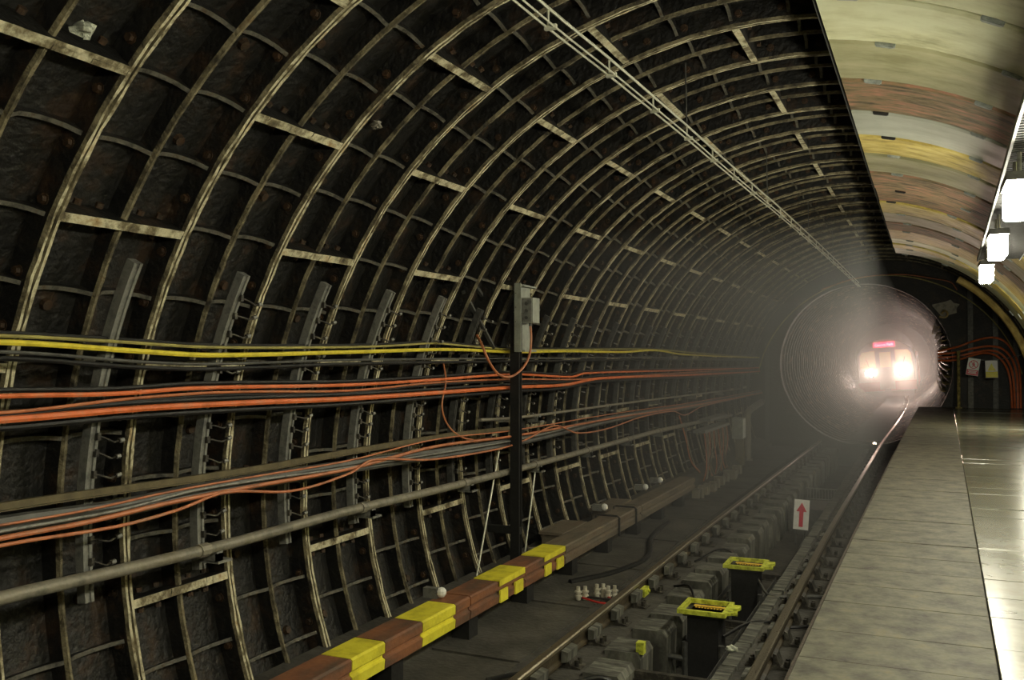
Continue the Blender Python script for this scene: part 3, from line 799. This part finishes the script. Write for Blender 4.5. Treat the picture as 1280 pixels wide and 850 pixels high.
# ================================================================== lamp tray and platform lamps
def tray_l(y): return interp([(-3, 1.35), (5.0, 1.40), (7.3, 1.45), (13.3, 1.575), (18, 1.62)], y)
root = empty('lamp_tray', (1.47, 5, 2.16)); tag(root, 'slatted steel tray hung along the ceiling above the platform lamps', 'cable tray')
ys_t = [-2.5 + i * 1.0 for i in range(17)]
for sx, nm in ((0, 'side_rail'), (.48, 'side_rail')):
    b = MB()
    for ya, yb in zip(ys_t, ys_t[1:]):
        xa, xb = tray_l(ya) - 1.47 + sx, tray_l(yb) - 1.47 + sx
        P = [(xa - .008, ya - 5, 0), (xa + .008, ya - 5, 0), (xa + .008, ya - 5, .045), (xa - .008, ya - 5, .045)]
        Q = [(xb - .008, yb - 5, 0), (xb + .008, yb - 5, 0), (xb + .008, yb - 5, .045), (xb - .008, yb - 5, .045)]
        for i in range(4):
            j = (i + 1) % 4; b.quad([P[i], P[j], Q[j], Q[i]])
    b.build(nm, ['galv_dark'], root)
b = MB(); b.box(0, .46, 0, .032, .008, .035); slm = b.mesh('slat', ['matt_black'])
y = 3.5
while y < 13.4:
    o = link('slat', slm, root); o.location = (tray_l(y) - 1.46, y - 5, 0); y += .064
b = MB(); b.box(1.36 - 1.47, 1.84 - 1.47, -7.5, -1.6, .04, .05)
b.build('tray_plate', ['matt_black'], root)
b = MB()
for ya, yb in zip([3.4, 6, 9, 12], [6, 9, 12, 13.5]):
    b.quad([(tray_l(ya) - 1.45, ya - 5, .05), (tray_l(ya) - 1.01, ya - 5, .05), (tray_l(yb) - 1.01, yb - 5, .05), (tray_l(yb) - 1.45, yb - 5, .05)])
b.build('tray_plate', ['matt_black'], root)

LZ = 1.875
def lamp(x, y, z, lab, group=None):
    root = empty('platform_lamp', (x, y, z + .20)); tag(root, lab, 'lamp', group)
    # diffuser: rounded translucent box under a housing
    prof = []
    for cx, cz, a0 in ((.045, -.27, -90), (.045, -.13, 0), (-.045, -.13, 90), (-.045, -.27, 180)):
        for q in range(3):
            a = math.radians(a0 + q * 45); prof.append((cx + .02 * math.cos(a), cz + .02 * math.sin(a)))
    b = MB(); b.prism(prof, -.22, .22); b.build('diffuser', ['lamp'], root)
    b = MB(); b.box(-.075, .075, -.26, .26, -.108, -.06); b.build('housing', ['galv_dark'], root)
    for yh in (-.15, .15):
        b = MB(); b.cyl((0, yh, -.06), (0, 0, 1), .012, .13, 6); b.build('hanger', ['galv'], root)
    b = MB(); b.box(-.03, .03, .30, .42, -.08, .0); b.build('starter_box', ['galv'], root)
for x, y, lab in ((1.33, -2.1, 'platform lamp behind the camera'), (1.36, .7, 'platform lamp beside the camera, out of the frame'), (1.41, 3.5, 'platform lamp just outside the right edge of the photo'),
                  (1.472, 6.34, 'bright platform lamp cut by the right edge, nearest of the three in view'), (1.532, 9.04, 'bright platform lamp in the middle of the three under the tray'),
                  (1.599, 12.0, 'farthest of the three bright platform lamps, at the end of the tray')):
    lamp(x, y, LZ, lab)
lamp(2.60, 17.4, 1.2, 'added unseen lamp brightening the far platform end, beyond the right edge of the frame')  # extra lamp added out of view to brighten the platform end and signs

# ================================================================== track equipment
def magnet(y, x, label):
    root = empty('track_magnet', (x, y, -1.80)); tag(root, label, 'track magnet')
    b = MB(); b.prism([(-.13, -.13), (.13, -.13), (.13, .15), (-.13, .15)], .05, .60, axis='z'); b.build('casing', ['matt_black'], root)
    # lime frame
    for nm, (x0, x1, y0, y1) in (('frame_bar', (-.20, .20, -.20, -.165)), ('frame_bar', (-.20, .20, .17, .205)), ('frame_bar', (-.20, -.165, -.165, .17)), ('frame_bar', (.165, .20, -.165, .17))):
        b = MB(); b.box(x0, x1, y0, y1, .61, .645); b.build(nm, ['lime'], root)
    b = MB(); b.cyl((.21, .10, .63), (1, 0, 0), .02, .06, 8); b.cyl((.21, -.06, .62), (1, 0, 0), .02, .06, 8); b.prism([(.19, -.15), (.26, -.09), (.22, -.03), (.27, .06), (.25, .12), (.19, .15)], .615, .64, axis='z')
    b.build('frame_lug', ['lime'], root)
    b = MB(); b.box(-.16, .16, -.16, .165, .585, .60); b.build('top_plate', ['t_dark'], root)
    b = MB(); b.box(-.13, .14, .115, .155, .60, .606); b.build('label_strip', ['label_orange'], root)
    b = MB()
    for q in range(9): b.box(-.11 + q * .026, -.095 + q * .026, .07, .09, .600, .604)
    b.build('lettering', ['label_orange'], root)
    for sx in (-.15, .15):
        b = MB(); b.cyl((sx, -.12, .0), (0, 0, 1), .028, .36, 8); b.build('leg', ['galv_dark'], root)
    for xs_ in (-.48, .14):
        b = MB(); b.cyl((xs_, -.12, .22), (1, 0, 0), .024, .34, 8); b.build('cross_tube', ['galv_dark'], root)
    b = MB(); b.box(-.13, .13, -.17, -.13, .02, .08); b.prism([(.09, .02), (.14, .02), (.19, .14), (.15, .2), (.11, .12)], -.16, -.12); b.build('foot_bar', ['galv'], root)
magnet(7.85, -.74, 'nearer lime-framed black track magnet box between the rails')
magnet(9.65, -.72, 'farther lime-framed black track magnet box between the rails')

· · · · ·

**Task:** Would you return the data exactly as written, without the pictures?

**Response to this task:**
Continue the Blender Python script for this scene: part 3, from line 799. This part finishes the script. Write for Blender 4.5. Treat the picture as 1280 pixels wide and 850 pixels high.
# ================================================================== lamp tray and platform lamps
def tray_l(y): return interp([(-3, 1.35), (5.0, 1.40), (7.3, 1.45), (13.3, 1.575), (18, 1.62)], y)
root = empty('lamp_tray', (1.47, 5, 2.16)); tag(root, 'slatted steel tray hung along the ceiling above the platform lamps', 'cable tray')
ys_t = [-2.5 + i * 1.0 for i in range(17)]
for sx, nm in ((0, 'side_rail'), (.48, 'side_rail')):
    b = MB()
    for ya, yb in zip(ys_t, ys_t[1:]):
        xa, xb = tray_l(ya) - 1.47 + sx, tray_l(yb) - 1.47 + sx
        P = [(xa - .008, ya - 5, 0), (xa + .008, ya - 5, 0), (xa + .008, ya - 5, .045), (xa - .008, ya - 5, .045)]
        Q = [(xb - .008, yb - 5, 0), (xb + .008, yb - 5, 0), (xb + .008, yb - 5, .045), (xb - .008, yb - 5, .045)]
        for i in range(4):
            j = (i + 1) % 4; b.quad([P[i], P[j], Q[j], Q[i]])
    b.build(nm, ['galv_dark'], root)
b = MB(); b.box(0, .46, 0, .032, .008, .035); slm = b.mesh('slat', ['matt_black'])
y = 3.5
while y < 13.4:
    o = link('slat', slm, root); o.location = (tray_l(y) - 1.46, y - 5, 0); y += .064
b = MB(); b.box(1.36 - 1.47, 1.84 - 1.47, -7.5, -1.6, .04, .05)
b.build('tray_plate', ['matt_black'], root)
b = MB()
for ya, yb in zip([3.4, 6, 9, 12], [6, 9, 12, 13.5]):
    b.quad([(tray_l(ya) - 1.45, ya - 5, .05), (tray_l(ya) - 1.01, ya - 5, .05), (tray_l(yb) - 1.01, yb - 5, .05), (tray_l(yb) - 1.45, yb - 5, .05)])
b.build('tray_plate', ['matt_black'], root)

LZ = 1.875
def lamp(x, y, z, lab, group=None):
    root = empty('platform_lamp', (x, y, z + .20)); tag(root, lab, 'lamp', group)
    # diffuser: rounded translucent box under a housing
    prof = []
    for cx, cz, a0 in ((.045, -.27, -90), (.045, -.13, 0), (-.045, -.13, 90), (-.045, -.27, 180)):
        for q in range(3):
            a = math.radians(a0 + q * 45); prof.append((cx + .02 * math.cos(a), cz + .02 * math.sin(a)))
    b = MB(); b.prism(prof, -.22, .22); b.build('diffuser', ['lamp'], root)
    b = MB(); b.box(-.075, .075, -.26, .26, -.108, -.06); b.build('housing', ['galv_dark'], root)
    for yh in (-.15, .15):
        b = MB(); b.cyl((0, yh, -.06), (0, 0, 1), .012, .13, 6); b.build('hanger', ['galv'], root)
    b = MB(); b.box(-.03, .03, .30, .42, -.08, .0); b.build('starter_box', ['galv'], root)
for x, y, lab in ((1.33, -2.1, 'platform lamp behind the camera'), (1.36, .7, 'platform lamp beside the camera, out of the frame'), (1.41, 3.5, 'platform lamp just outside the right edge of the photo'),
                  (1.472, 6.34, 'bright platform lamp cut by the right edge, nearest of the three in view'), (1.532, 9.04, 'bright platform lamp in the middle of the three under the tray'),
                  (1.599, 12.0, 'farthest of the three bright platform lamps, at the end of the tray')):
    lamp(x, y, LZ, lab)
lamp(2.60, 17.4, 1.2, 'added unseen lamp brightening the far platform end, beyond the right edge of the frame')  # extra lamp added out of view to brighten the platform end and signs

# ================================================================== track equipment
def magnet(y, x, label):
    root = empty('track_magnet', (x, y, -1.80)); tag(root, label, 'track magnet')
    b = MB(); b.prism([(-.13, -.13), (.13, -.13), (.13, .15), (-.13, .15)], .05, .60, axis='z'); b.build('casing', ['matt_black'], root)
    # lime frame
    for nm, (x0, x1, y0, y1) in (('frame_bar', (-.20, .20, -.20, -.165)), ('frame_bar', (-.20, .20, .17, .205)), ('frame_bar', (-.20, -.165, -.165, .17)), ('frame_bar', (.165, .20, -.165, .17))):
        b = MB(); b.box(x0, x1, y0, y1, .61, .645); b.build(nm, ['lime'], root)
    b = MB(); b.cyl((.21, .10, .63), (1, 0, 0), .02, .06, 8); b.cyl((.21, -.06, .62), (1, 0, 0), .02, .06, 8); b.prism([(.19, -.15), (.26, -.09), (.22, -.03), (.27, .06), (.25, .12), (.19, .15)], .615, .64, axis='z')
    b.build('frame_lug', ['lime'], root)
    b = MB(); b.box(-.16, .16, -.16, .165, .585, .60); b.build('top_plate', ['t_dark'], root)
    b = MB(); b.box(-.13, .14, .115, .155, .60, .606); b.build('label_strip', ['label_orange'], root)
    b = MB()
    for q in range(9): b.box(-.11 + q * .026, -.095 + q * .026, .07, .09, .600, .604)
    b.build('lettering', ['label_orange'], root)
    for sx in (-.15, .15):
        b = MB(); b.cyl((sx, -.12, .0), (0, 0, 1), .028, .36, 8); b.build('leg', ['galv_dark'], root)
    for xs_ in (-.48, .14):
        b = MB(); b.cyl((xs_, -.12, .22), (1, 0, 0), .024, .34, 8); b.build('cross_tube', ['galv_dark'], root)
    b = MB(); b.box(-.13, .13, -.17, -.13, .02, .08); b.prism([(.09, .02), (.14, .02), (.19, .14), (.15, .2), (.11, .12)], -.16, -.12); b.build('foot_bar', ['galv'], root)
magnet(7.85, -.74, 'nearer lime-framed black track magnet box between the rails')
magnet(9.65, -.72, 'farther lime-framed black track magnet box between the rails')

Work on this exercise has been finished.